6. Create a Deep Work Philosophy
Choosing the correct philosophy to create the results you intend and fit well with your personality is hard but required.
Some people have adopted a monastic philosophy of deep work. This process requires a tighter rein on scheduling, minimizing shallow work, and eliminating other obligations in pursuit of deep work time. This way may seem more regimented, but it could work for many people.
Another approach is a more bimodal philosophy used by Carl Jung. The idea is to divide work and personal time. Each has its stretches of shallow and deep work, but has ample time unscheduled for relaxation.
The other is a more systematic approach to routinize deep work often employed by writers. This way could include long periods every day explicitly devoted to a goal of deep work.
And others still fit deep work wherever it can fit in their life. Adopting whichever philosophy matches our needs and character will enable a more effective way of deep work.
“You need your philosophy for integrating deep work into your professional life.”
“You must be careful to choose a philosophy that fits your specific circumstances. A mismatch here can derail your deep work habit before it has a chance to solidify.”
7. Expertise Requires Deliberate Practice.
There is a difference between average performance and expert. The expert performance honed by long and arduous work and deliberate effort to continually improve performance. Deliberate practice is done through many different pathways.
It is focusing one’s attention on one specific skill with the goal of improvement. This method is like an iterative design that requires perfecting — the feedback produced with this work applied to gauge progress and continuous improvement further.
“The differences between expert performers and normal adults reflect a life-long period of deliberate effort to improve performance in a specific domain.”
The core components of deliberate practice are usually identified as follows:
(1) your attention is focused tightly on a specific skill you’re trying to improve or an idea you’re trying to master;
(2) you receive feedback so you can correct your approach to keeping your attention exactly where it’s most productive.
8. Rest To Accompany Deep Work
There are tools in the strategy of deep work that is useful. Consider using these tools as you go through crucial activities, and figure out a way to utilize these tools to create a substantive impact on creating deep work.
Continue using a tool if you find that it is creating an impact. For example, at the end of a workday, filter out work issues and don’t look at them until the next day.
The Craftsman Approach to Tool Selection: Identify the core factors determining success and happiness in your professional and personal life.

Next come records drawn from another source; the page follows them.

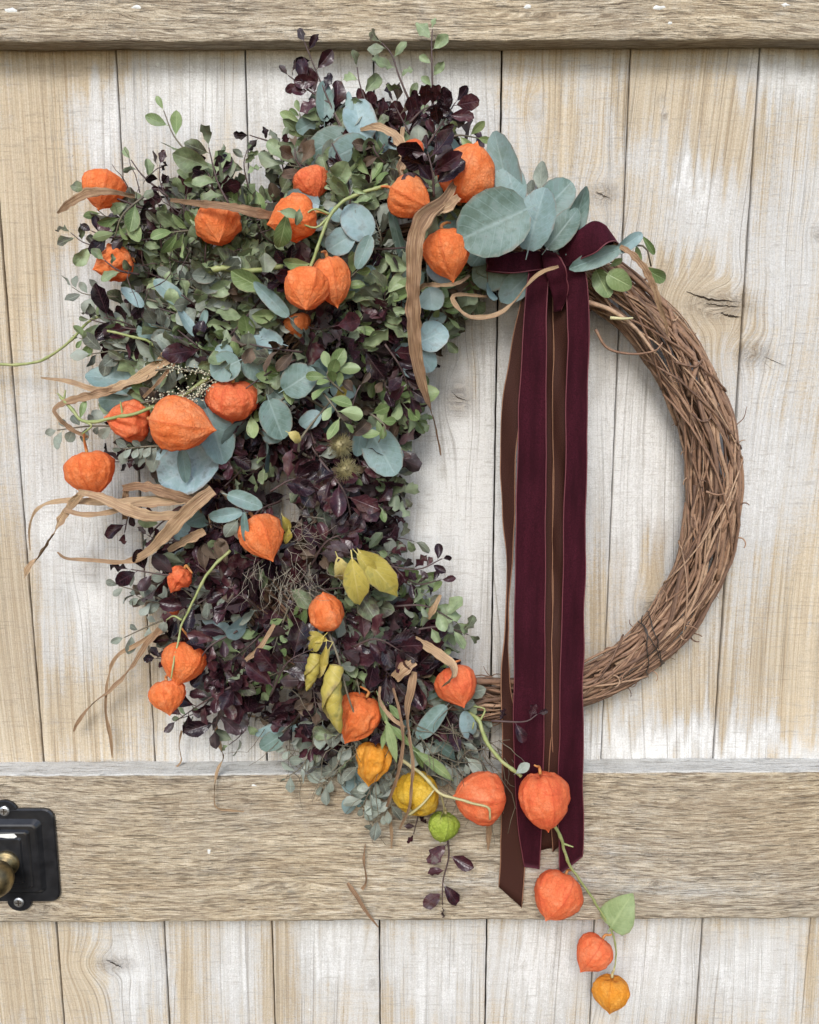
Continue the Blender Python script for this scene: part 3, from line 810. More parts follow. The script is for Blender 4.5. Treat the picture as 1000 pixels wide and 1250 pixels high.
M_STALK = simple('orange_stalk', (0.52, 0.16, 0.05), 0.6, noise_amt=0.6, nscale=200, col2=(0.40, 0.30, 0.08))
M_GSTEM = simple('green_stem', (0.22, 0.27, 0.085), 0.5, noise_amt=0.8, nscale=160, col2=(0.36, 0.36, 0.16), bumpd=0.0006)
M_TSTEM = simple('straw_stem', (0.46, 0.40, 0.20), 0.6, noise_amt=0.7, nscale=120, col2=(0.34, 0.30, 0.13), bumpd=0.0003)
def basis(axis, hint):
    axis = axis.normalized()
    x = hint.cross(axis)
    if x.length < 1e-5:
        x = Vector((1, 0, 0)).cross(axis)
    x.normalize()
    return x, axis.cross(x).normalized(), axis
LANTERNS = []
PROF_T = [0.0, 0.015, 0.05, 0.12, 0.25, 0.40, 0.55, 0.70, 0.82, 0.91, 0.96, 1.0]
PROF_R = [0.10, 0.32, 0.56, 0.80, 0.98, 1.0, 0.92, 0.73, 0.46, 0.19, 0.075, 0.012]
def lantern(px, py, w, L, ang, tilt, dep, key, label, stalk=None, crush=0.0, roundness=0.0, hidden=0.0):
    """w: full width px, L: length px, ang: direction of the tip in the picture (0 right, 90 down), tilt: tip towards the viewer"""
    s = S(px, py, dep)
    a, ti = math.radians(ang), math.radians(tilt)
    axis = Vector((math.cos(a) * math.cos(ti), -math.sin(ti), -math.sin(a) * math.cos(ti)))
    c = P(px, py, dep)
    Lm, wm = L * s, w * s
    base = c - axis * (Lm * 0.46)
    X, Y, Z = basis(axis, (CAM - c).normalized())
    roll = rng.uniform(0, 6.28)
    sd_ = Vector((rng.random() * 90, rng.random() * 90, rng.random() * 90))
    nseg, nr = 90, 30
    v, at_r, at_a = [], [], []
    rphase = rng.random(16) * 0.5
    ts = np.concatenate([[0, 0.006, 0.018, 0.035], np.linspace(0.06, 0.93, nr - 7), [0.965, 0.985, 1.0]])
    for t in ts:
        r = np.interp(t, PROF_T, PROF_R) * wm / 2
        if roundness:
            rs = math.sqrt(max(0.0, 1 - (2 * t - 1) ** 2)) * wm / 2
            r = r * (1 - roundness) + rs * roundness if t < 0.92 else r * (1 - roundness * 0.4)
        dip = 0.07 * Lm * math.exp(-(t / 0.03) ** 2)
        for k in range(nseg):
            ph = 2 * math.pi * k / nseg
            q = ((5 * ph / (2 * math.pi)) % 1.0) - 0.5            # 0 on a rib
            pent = math.cos(math.pi / 5) / math.cos((abs(q) - 0.5) * 2 * math.pi / 5)
            ridge = math.exp(-(q / 0.05) ** 2)
            q3 = ((15 * ph / (2 * math.pi) + 0.12 * math.sin(t * 7 + 3 * rphase[0])) % 1.0) - 0.5
            sub = math.exp(-(q3 / 0.13) ** 2) * (0.5 + 0.5 * mnoise.noise(Vector((int(15 * ph / 6.2832) * 3.1, t * 3, rphase[1] * 20))))
            amp = min(1.0, 4 * t) * min(1.0, 5 * (1 - t) + 0.3)
            rr = r * (1 + amp * (0.45 * (0.5 * (1 / pent - 1) * 0 + (abs(q) * 2) ** 2 * -0.10) + 0.065 * ridge + 0.020 * sub))
            p = Vector((math.cos(ph + roll), math.sin(ph + roll), t * 2.2))
            d = 0.035 * mnoise.noise(p * 1.3 + sd_) + 0.045 * mnoise.noise(p * 3.4 + sd_) + 0.016 * mnoise.noise(p * 9 + sd_)
            rr *= 1 + d * amp * 1.3
            if crush:
                cr = mnoise.noise(p * 1.7 - sd_)
                rr *= 1 - crush * max(0.0, cr + 0.15) * amp
            zz = t * Lm + dip + 0.03 * Lm * mnoise.noise(p * 2 + sd_) * amp + 0.03 * Lm * math.cos(ph * 5) * math.exp(-(t / 0.06) ** 2)
            v.append(X * (rr * math.cos(ph + roll)) + Y * (rr * math.sin(ph + roll)) + Z * zz)
            at_r.append(max(ridge, 0.62 * sub))
            at_a.append(t)
    f = []
    for i in range(len(ts) - 1):
        for k in range(nseg):
            k2 = (k + 1) % nseg
            f.append((i * nseg + k, i * nseg + k2, (i + 1) * nseg + k2, (i + 1) * nseg + k))
    f.append(tuple(range(nseg - 1, -1, -1)))
    o = thing('physalis_lantern', label, 'physalis lantern', base, 'physalis lanterns of the wreath')
    obj('husk', mesh_from('husk', v, f, [HUSK[key]], attrs={'rib': at_r, 'along': at_a}), o)
    if stalk:
        pts = [base + Z * (0.05 * Lm), base - Z * (0.07 * Lm)]
        e = P(*stalk)
        mid = (pts[1] * 0.45 + e * 0.55) - Z * ((e - pts[1]).length * 0.08) + Vector((0, -0.002, 0))
        cp = catmull([tuple(q) for q in (pts[0], pts[1], mid, e)], 12)
        tv, tf = tube([Vector(q) for q in cp], list(np.linspace(1.5, 0.75, 12) * 0.001), 7)
        obj('stalk', mesh_from('stalk', rel(tv, base), tf, [M_STALK if key in 'or' else M_TSTEM]), o)
    if not hidden:
        ex = (abs(math.cos(a)) * L * math.cos(ti) + abs(math.sin(a)) * w) / 2
        ey = (abs(math.sin(a)) * L * math.cos(ti) + abs(math.cos(a)) * w) / 2
        LANTERNS.append((px, py, max(ex, w * 0.45), max(ey, w * 0.45), dep))
    return o
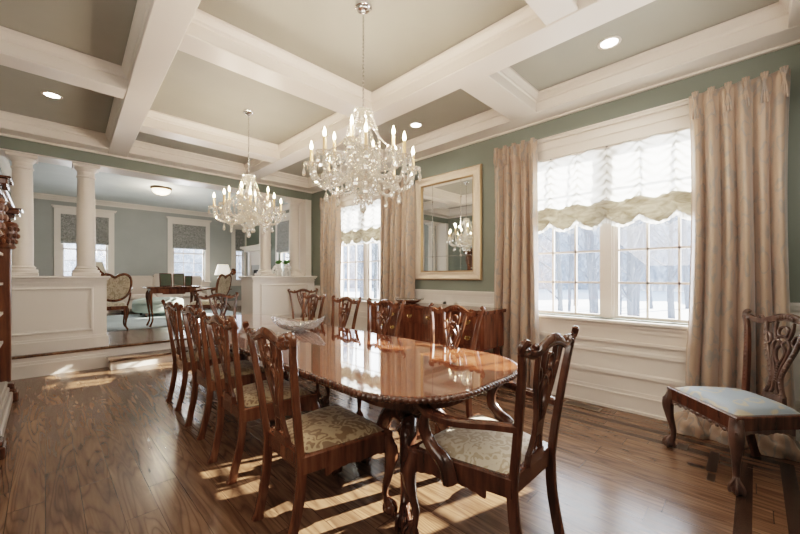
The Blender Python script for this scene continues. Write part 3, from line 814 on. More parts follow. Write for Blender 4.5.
put((3.50,6.02,0), PI-.35, 'carved mahogany side chair standing in the corner by the half wall, away from the table', 'spare side chairs')
cc = make_chair('dining_chair', 'carved side chair with pale blue silk seat standing alone by the curtain', 'chair', M_mahog_d, M_seat_b, False, M_carved)
cc.location = (3.30,.085,0); cc.rotation_euler = (0,0,math.radians(41)); cc.scale = (1.08,.97,1.0)
ac = make_chair('armchair', 'mahogany armchair with cream seat and scrolled arms, its back to the viewer', 'armchair', M_mahog_d, M_seat_c, True)
ac.location = (1.58,.95,0); ac.rotation_euler = (0,0,0)
a2 = copy_tree(ac); place(a2, (1.80,5.27,0), PI, 'mahogany armchair at the end of the table next to the steps')

# ------------------------------------------------------------------ dining table
tb = thing('dining_table', 'long polished mahogany dining table with gadrooned edge and two pedestals', 'table', (1.625,3.02,0))
hx, hy, R = .575, 2.07, .42
def outline(off=0, n=18):
    pts = []
    for (cx, cy, a0) in ((hx-R, hy-R, 0), (-hx+R, hy-R, PI/2), (-hx+R, -hy+R, PI), (hx-R, -hy+R, 1.5*PI)):
        for i in range(n+1):
            a = a0+PI/2*i/n; pts.append((cx+(R+off)*cos(a), cy+(R+off)*sin(a)))
    return pts
MB().poly(outline(0), .732, .760).build('table_top', M_top, tb)
m = MB(); ol = outline(.004, 40)
# resample evenly for the rope-twist gadroon
dense = []; L = 0; P = ol+[ol[0]]
for i in range(len(P)-1):
    d = math.hypot(P[i+1][0]-P[i][0], P[i+1][1]-P[i][1]); n = max(1, round(d/.0055))
    for k in range(n): dense.append((P[i][0]+(P[i+1][0]-P[i][0])*k/n, P[i][1]+(P[i+1][1]-P[i][1])*k/n))
n = len(dense); seg = 10; vs = []
for i, (x, y) in enumerate(dense):
    xa, ya = dense[i-1]; xb, yb = dense[(i+1) % n]; tx, ty = xb-xa, yb-ya; l = math.hypot(tx,ty); nx, ny = ty/l, -tx/l
    for j in range(seg):
        a = 2*PI*j/seg; r = .0165*(1+.17*sin(2*PI*i/5.0+2*a))
        vs.append((x+nx*r*cos(a), y+ny*r*cos(a), .744+r*sin(a)*.95))
m.add(vs, [(i*seg+j, i*seg+(j+1) % seg, ((i+1) % n)*seg+(j+1) % seg, ((i+1) % n)*seg+j) for i in range(n) for j in range(seg)])
m.build('gadrooned_edge', M_mahog_d, tb, True, label='dark rope-twist carved edge')
m = MB(); o2 = outline(-.10)
m.poly(o2, .66, .735); m.build('apron', M_mahog, tb)
for (py, rot) in ((-1.50, 0), (1.5, PI)):
    m = MB()
    pr = [(.06,.30),(.085,.31),(.095,.34),(.07,.37),(.062,.39),(.075,.41),(.09,.44),(.10,.47),(.09,.50),(.065,.52),(.06,.53),(.078,.545),(.078,.56),(.055,.575),(.058,.62),(.085,.645),(.12,.655),(.13,.67)]
    m.lathe(pr, seg=24)
    for j in range(10):
        a = 2*PI*j/10; m.ball((.088*cos(a), .088*sin(a), .468), .022, .022, .035, 6, 4)
    m.xf(Matrix.Translation((0,py,0))); col = m.build('pedestal_column', M_mahog_d, tb, True)
    for ang in (217, 97, 337):
        a = math.radians(ang)+rot; m = MB(); ca, sa = cos(a), sin(a)
        path = spl([(.04,.40),(.115,.43),(.19,.395),(.245,.30),(.285,.19),(.33,.105),(.385,.06)], 5)
        rr = [r for (r,) in spl([(.05,),(.052,),(.05,),(.042,),(.033,),(.027,),(.03,)], 5)]
        m.tube([(ca*r, py+sa*r, z) for r, z in path], rr, 12)
        m.ball((ca*.40, py+sa*.40, .038), .042, .042, .038, 12, 8)
        for d in (-.75, 0, .75, 2.6):
            b = a+d; fx, fy = ca*.40, py+sa*.40
            m.tube(spl([(ca*.36, py+sa*.36, .10), (fx+.03*cos(b), fy+.03*sin(b), .082), (fx+.046*cos(b), fy+.046*sin(b), .045), (fx+.042*cos(b), fy+.042*sin(b), .008)], 3), .0105, 6)
        for j in range(7):
            r, z = path[8+j*2]; m.ball((ca*(r+.02), py+sa*(r+.02), z+.028), .024-.0015*j, .024-.0015*j, .020, 6, 4)
        m.build('pedestal_leg', M_mahog_d, tb, True)

# crystal bowl
cb = thing('crystal_bowl', 'boat-shaped cut crystal bowl on the polished table', 'bowl', (1.76,3.17,.762), math.radians(-42))
def bowl(u, v):
    a = 2*PI*u; r = .25*(v**.55); sc = 1+.05*abs(sin(6*a))*v
    z = .012+.085*v**1.6 + .035*v**3*cos(2*a) + .008*v*abs(sin(9*a))
    return (r*cos(a)*sc, r*.62*sin(a)*sc, z)
o = MB().grid(bowl, 72, 10).build('bowl_body', M_crysbowl, cb, True, sharp=.25); s = o.modifiers.new('t', 'SOLIDIFY'); s.thickness = .008
m = MB()
for i in range(24):
    a0 = 2*PI*i/24
    m.tube([(.25*(v**.55)*cos(a0+.5*v)*1.02, .155*(v**.55)*sin(a0+.5*v)*1.02, .008+.085*v**1.6+.035*v**3*cos(2*(a0+.5*v))) for v in (.15,.35,.55,.75,.95)], .006, 5)
m.build('cut_ribs', M_crysbowl, cb)
MB().lathe([(.07,0),(.075,.006),(.06,.014)], seg=24).build('foot', M_crysbowl, cb, True)

# ------------------------------------------------------------------ sideboard
sb = thing('sideboard', 'mahogany sideboard with brass pulls under the gold-framed mirror', 'sideboard', (3.60,2.98,0))
hw, dp = .93, .15
m = MB()
def ser(y):   # serpentine front
    t = y/hw; return -.25 + .035*cos(t*PI*1.5)**2 - .03
top = [(dp, -hw-.03), (dp, hw+.03)] + [(ser(y)-.03, y*1.03) for y in [hw-2*hw*i/40 for i in range(41)]]
m.poly(top, .90, .925); m.poly([(x*1.0+(.006 if x < 0 else 0), y*.995) for x, y in top], .885, .90)
m.build('top', M_side, sb)
m = MB(); ct = [(dp-.01, -hw), (dp-.01, hw)] + [(ser(y), y) for y in [hw-2*hw*i/40 for i in range(41)]]
m.poly(ct, .50, .887)
n = 60; vs = []; fs = []
for i in range(n+1):
    y = hw-2*hw*i/n; d = .02+.11*abs(sin(PI*1.5*(y/hw+1)))**.5*0 + .10*(1-abs(cos(PI*1.5*(i/n)))**.7)
    vs += [(ser(y)+.0, y, .502), (ser(y)+.0, y, .50-(.12-d))]
for i in range(n): fs.append((2*i,2*i+2,2*i+3,2*i+1))
m.add(vs, fs); vs2 = [(x+.02,y,z) for x,y,z in vs]; m.add(vs2, fs)
m.build('case', M_side, sb)
for (y0, y1) in ((-.86,-.34), (-.30,.30), (.34,.86)):
    for (z0, z1) in (((.71,.865),) if y0 == -.30 else ((.71,.865), (.53,.69))):
        m = MB()
        def fr(u, v, y0=y0, y1=y1, z0=z0, z1=z1):
            y = y0+(y1-y0)*u; return (ser(y)-.010, y, z0+(z1-z0)*v)
        m.grid(fr, 12, 1)
        for (za, zb) in ((z0-.005,z0+.008),(z1-.008,z1+.005)):
            m.sweep([(ser(y)-.008, y, (za+zb)/2) for y in [y0+(y1-y0)*i/12 for i in range(13)]], [(-.008,-.006),(.008,-.006),(.008,.006),(-.008,.006)], up=(0,0,1))
        for y in (y0, y1): m.box(ser(y)-.016, ser(y)+.002, y-.007, y+.007, z0, z1)
        d = m.build('drawer', M_side, sb)
        ys2 = ((y0+y1)/2,) if y1-y0 < .5 else (y0+.14, y1-.14)
        for yc in ys2:
            h = MB(); x = ser(yc)-.014; zc = (z0+z1)/2
            h.lathe([(.001,-.004),(.028,-.004),(.030,0),(.001,.001)], c=(x,yc,zc), seg=12, axis='x', sy=.75)
            for s in (-1, 1): h.ball((x-.008, yc+s*.03, zc+.012), .008)
            h.tube(spl([(x-.014,yc-.032,zc+.012),(x-.018,yc-.026,zc-.012),(x-.02,yc,zc-.022),(x-.018,yc+.026,zc-.012),(x-.014,yc+.032,zc+.012)], 4), .0045, 6)
            h.build('handle', M_brass, d, True)
for (x, y) in ((ser(-.87)+.03,-.86),(ser(.87)+.03,.86),(ser(-.3)+.03,-.31),(ser(.3)+.03,.31),(dp-.05,-.86),(dp-.05,.86)):
    m = MB(); ox = -1 if x < 0 else 0; sy = 1 if y > 0 else -1
    path = spl([(x,y,.55),(x+ox*.01,y,.48),(x+ox*.025,y+sy*.005,.40),(x+ox*.01,y,.25),(x,y,.12),(x+ox*.012,y,.05)], 5)
    m.tube(path, [r for (r,) in spl([(.035,),(.038,),(.036,),(.024,),(.019,),(.026,)], 5)], 10)
    m.ball((x+ox*.02, y, .03), .034, .034, .03, 10, 6)
    m.build('leg', M_side, sb, True)
tr = thing('silver_tray', 'low scalloped silver tray on the sideboard against the wainscot', 'tray', (3.60,3.45,.926))
def trf(u, v):
    a = 2*PI*u; r = v; s = 1+.05*abs(sin(7*a))*(v > .6)
    return (.11*r*cos(a)*s, .24*r*sin(a)*s, .006+.05*max(0, v-.6)**1.3*3)
o = MB().grid(trf, 84, 10).build('tray_body', M_silver, tr, True); s = o.modifiers.new('t','SOLIDIFY'); s.thickness = .005; s.offset = 1
m = MB()
for s in (-1, 1): m.tube(spl([(-.05,s*.235,.05),(-.03,s*.275,.065),(.03,s*.275,.065),(.05,s*.235,.05)], 4), .006, 6)
m.build('handle', M_silver, tr, True)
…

Adopt a tool only if its positive impacts on these factors substantially outweigh its adverse effects.
“The first step [to the Craftsman Approach to Tool Selection] is to identify the main high-level goals in both your professional and personal life.”
When leaving work, it is vital to dedicate time to rest. There is no need to check e-mail, do not let worries run rampant in your mind, no planning must be done, leave it out of your head. Getting rest is a necessity for deep work.
“The key is to keep the list limited to what’s most important and to keep the descriptions suitably high-level.”
Here is why:
- Reason #1: Downtime Aids Insights
- Reason #2: Downtime Helps Recharge the Energy Needed to Work Deeply
- Reason #3: The Work That Evening Downtime Replaces Is Usually Not That Important
“Schedule in advance when you’ll use the Internet, and then avoid it altogether outside these times.”
Deep work must involve two goals: continuously improving your ability to concentrate intensely and overcoming your desire for distraction. Getting ample rest ensures that these two goals are supported.